Changes In Jupiter’s Magnetic Field Found By Juno Mission

Eddie Gonzales Jr. – MessageToEagle.com – NASA’s Juno mission to Jupiter made the first definitive detection beyond our world of an internal magnetic field that changes over time, a phenomenon called secular variation.

Juno determined the gas giant’s secular variation is most likely driven by the planet’s deep atmospheric winds.

Jupiter's Great Red Spot and turbulent southern hemisphere was captured by NASA's Juno spacecraft as it performed a close pass of the gas giant planet. Image credit: NASA/JPL-Caltech/SwRI/MSSS/Kevin M. Gill

Jupiter’s Great Red Spot and turbulent southern hemisphere was captured by NASA’s Juno spacecraft as it performed a close pass of the gas giant planet. Image credit: NASA/JPL-Caltech/SwRI/MSSS/Kevin M. Gill

“Secular variation has been on the wish list of planetary scientists for decades,” Scott Bolton, Juno principal investigator from the Southwest Research Institute in San Antonio, said in a press release.

This discovery could only take place due to Juno’s extremely accurate science instruments and the unique nature of Juno’s orbit, which carries it low over the planet as it travels from pole to pole.”
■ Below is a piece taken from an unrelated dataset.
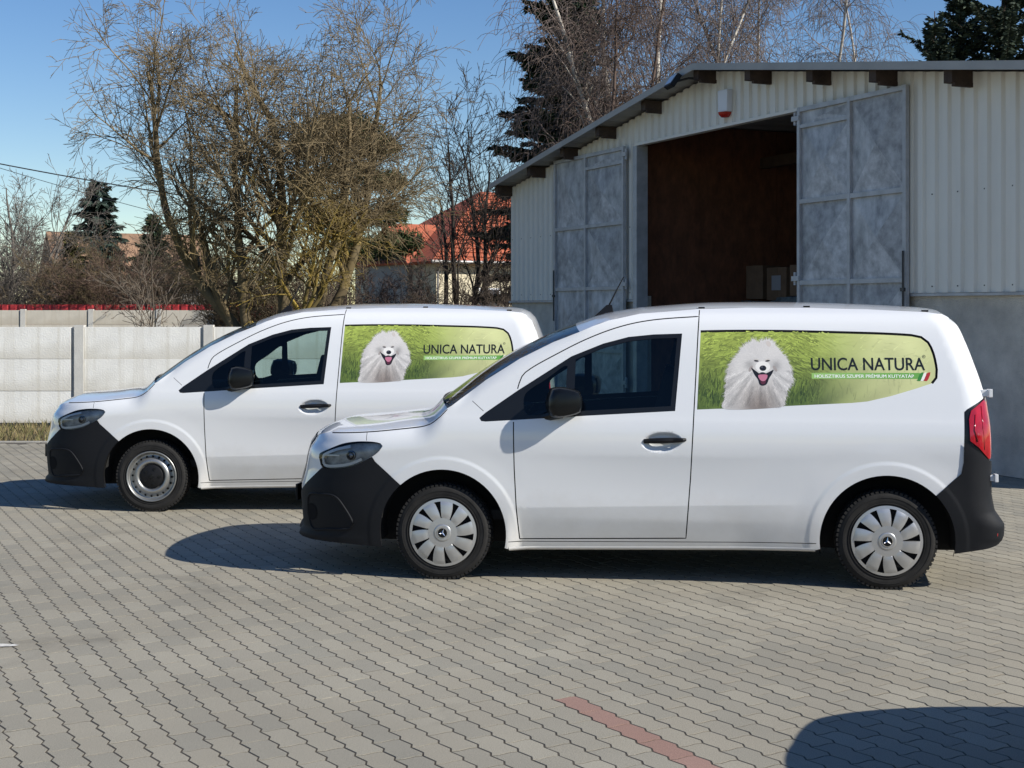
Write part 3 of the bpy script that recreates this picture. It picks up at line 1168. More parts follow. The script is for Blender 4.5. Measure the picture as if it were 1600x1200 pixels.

Compared data from NASA’s past missions to Jupiter (Pioneer 10 and 11, Voyager 1 and Ulysses) to a new model of Jupiter’s magnetic field (called JRM09), showed that from the first Jupiter magnetic field data provided by the Pioneer spacecraft through to the latest data provided by Juno, there were small but distinct changes to the field.

“Finding something as minute as these changes in something so immense as Jupiter’s magnetic field was a challenge,” said Kimee Moore, a Juno scientist from Harvard University in Cambridge, Massachusetts.

“Having a baseline of close-up observations over four decades provided us with just enough data to confirm that Jupiter’s magnetic field does indeed change over time.”

Once the Juno team proved secular variation did occur, they sought to explain how such a change might come about. The operation of Jupiter’s atmospheric (or zonal) winds best explained the changes in its magnetic field. These winds extend from the planet’s surface to over 1,860 miles (3,000 kilometers) deep, where the planet’s interior begins changing from gas to highly conductive liquid metal. They are believed to shear the magnetic fields, stretching them and carrying them around the planet.

Nowhere was Jupiter’s secular variation as large as at the planet’s Great Blue Spot, an intense patch of magnetic field near Jupiter’s equator. The combination of the Great Blue Spot, with its strong localized magnetic fields, and strong zonal winds at this latitude result in the largest secular variations in the field on the Jovian world.